■ **WRITTEN EXERCISE**
Repeat the records in full and exactly, omitting pictures.

(Entries with scene source code)
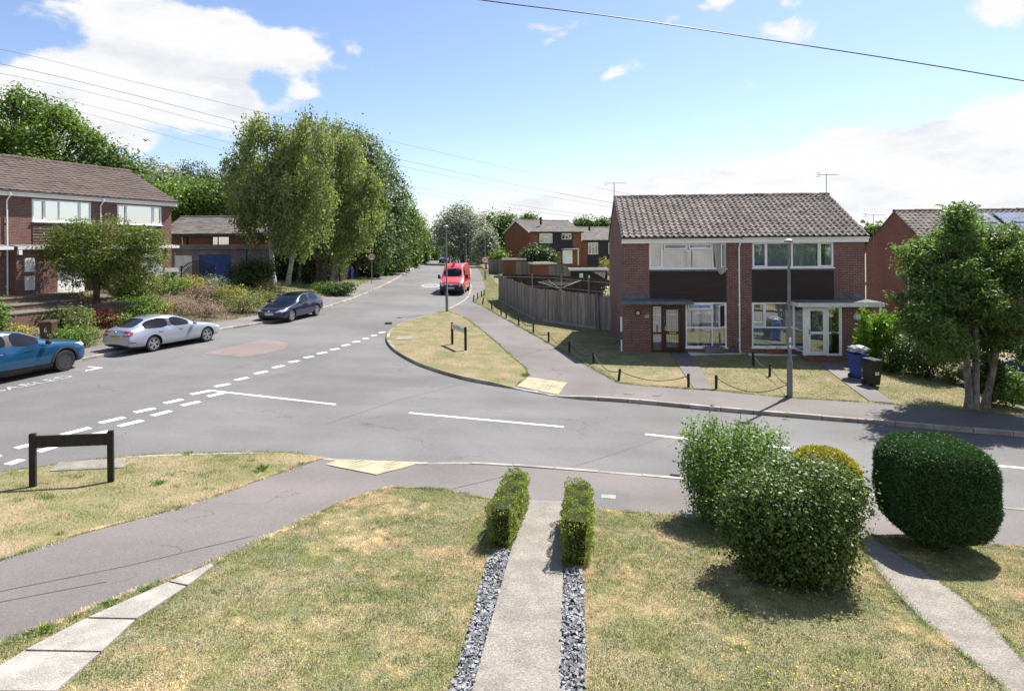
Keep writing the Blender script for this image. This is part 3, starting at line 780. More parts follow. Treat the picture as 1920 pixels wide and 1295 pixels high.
def tufts(poly, n, hgt=.06, tone=(.13, .215, .045), per=110):
    """lusher clumps standing out of the dry turf"""
    poly = np.asarray(poly); cx, cy = sample_poly(poly, n); m = len(cx); r_ = rng.uniform(.04, .17, m)
    i = np.repeat(np.arange(m), per); x = cx[i] + rng.normal(0, 1, m * per) * r_[i]; y = cy[i] + rng.normal(0, 1, m * per) * r_[i] * .8; N = len(x)
    a = rng.uniform(0, 6.28, N); lean = rng.uniform(.1, 1.1, N); h = hgt * rng.uniform(.5, 1.3, N); z = P(x, y); w = .0045 * rng.uniform(.7, 1.4, N)
    b = np.c_[x, y, z]; sx = np.c_[-np.sin(a) * w, np.cos(a) * w, 0 * w]; tip = b + np.c_[np.cos(a) * np.sin(lean) * h, np.sin(a) * np.sin(lean) * h, np.cos(lean) * h]
    c = np.array(tone) * rng.uniform(.6, 1.4, (N, 1)) * rng.uniform(.8, 1.3, (m, 3))[i]
    return np.stack([b - sx, b + sx, tip], 1).reshape(-1, 3), None, np.repeat(c, 3, 0)
def grass_obj(parts):
    V = np.vstack([p[0] for p in parts]); C = np.vstack([p[2] for p in parts]); F = np.arange(len(V)).reshape(-1, 3)
    return tag(link('grass', np_mesh('grass', V, F, C), M['grass']), kind='stuff')
SL_L = pix([(915, 1050), (945, 1030), (957, 1035), (885, 1300), (850, 1420), (800, 1420), (850, 1290)])
SL_R = pix([(1057, 1068), (1092, 1068), (1097, 1180), (1097, 1290), (1094, 1420), (1044, 1420), (1049, 1290)])
ex = [GPATH, np.vstack([RPATH, RPATH2[::-1]]), SL_L, SL_R] + [pix(s_) for s_ in SLABS]
near_clip = np.array([(-8.5, 4.9), (10.5, 4.9), (13, 9.9), (9, 10.6), (3, 11.1), (-3.2, 12.2), (-8.5, 8)])
lawn_in = lawn_near
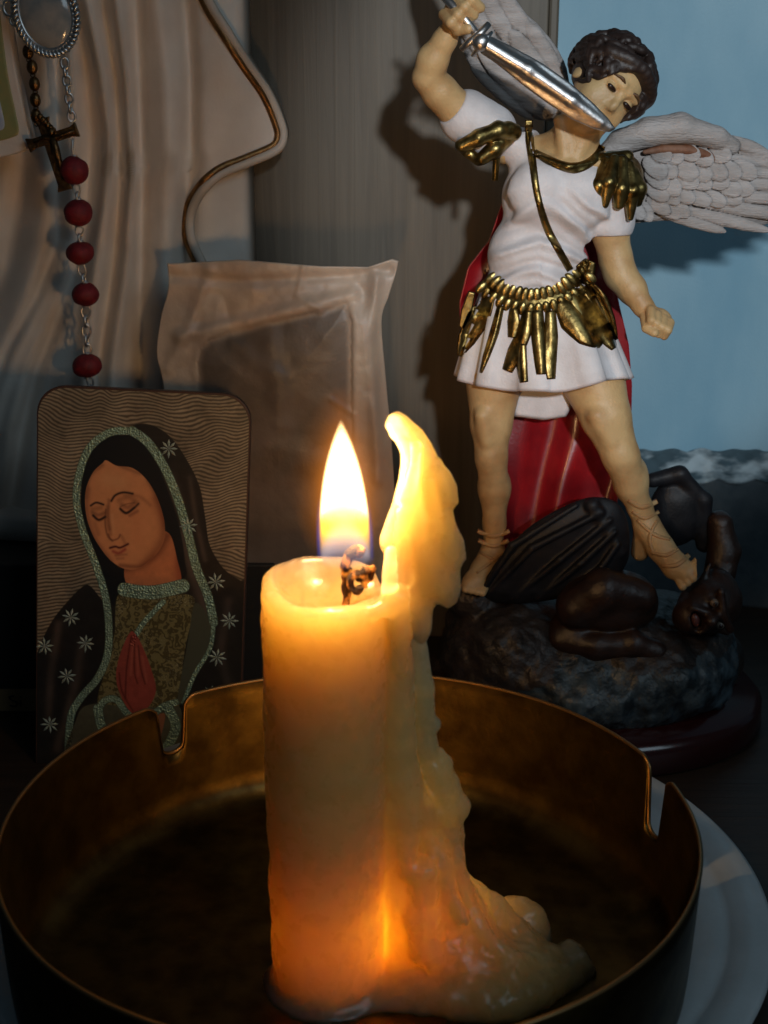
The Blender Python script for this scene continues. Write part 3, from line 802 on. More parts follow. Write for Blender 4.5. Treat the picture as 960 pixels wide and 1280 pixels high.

■ **EXERCISE RESULT**
Keep writing the Blender script for this image. This is part 3, starting at line 780. More parts follow. Treat the picture as 1920 pixels wide and 1295 pixels high.
def tufts(poly, n, hgt=.06, tone=(.13, .215, .045), per=110):
    """lusher clumps standing out of the dry turf"""
    poly = np.asarray(poly); cx, cy = sample_poly(poly, n); m = len(cx); r_ = rng.uniform(.04, .17, m)
    i = np.repeat(np.arange(m), per); x = cx[i] + rng.normal(0, 1, m * per) * r_[i]; y = cy[i] + rng.normal(0, 1, m * per) * r_[i] * .8; N = len(x)
    a = rng.uniform(0, 6.28, N); lean = rng.uniform(.1, 1.1, N); h = hgt * rng.uniform(.5, 1.3, N); z = P(x, y); w = .0045 * rng.uniform(.7, 1.4, N)
    b = np.c_[x, y, z]; sx = np.c_[-np.sin(a) * w, np.cos(a) * w, 0 * w]; tip = b + np.c_[np.cos(a) * np.sin(lean) * h, np.sin(a) * np.sin(lean) * h, np.cos(lean) * h]
    c = np.array(tone) * rng.uniform(.6, 1.4, (N, 1)) * rng.uniform(.8, 1.3, (m, 3))[i]
    return np.stack([b - sx, b + sx, tip], 1).reshape(-1, 3), None, np.repeat(c, 3, 0)
def grass_obj(parts):
    V = np.vstack([p[0] for p in parts]); C = np.vstack([p[2] for p in parts]); F = np.arange(len(V)).reshape(-1, 3)
    return tag(link('grass', np_mesh('grass', V, F, C), M['grass']), kind='stuff')
SL_L = pix([(915, 1050), (945, 1030), (957, 1035), (885, 1300), (850, 1420), (800, 1420), (850, 1290)])
SL_R = pix([(1057, 1068), (1092, 1068), (1097, 1180), (1097, 1290), (1094, 1420), (1044, 1420), (1049, 1290)])
ex = [GPATH, np.vstack([RPATH, RPATH2[::-1]]), SL_L, SL_R] + [pix(s_) for s_ in SLABS]
near_clip = np.array([(-8.5, 4.9), (10.5, 4.9), (13, 9.9), (9, 10.6), (3, 11.1), (-3.2, 12.2), (-8.5, 8)])
lawn_in = lawn_near
The Blender Python script for this scene continues. Write part 3, from line 802 on. More parts follow. Write for Blender 4.5. Treat the picture as 960 pixels wide and 1280 pixels high.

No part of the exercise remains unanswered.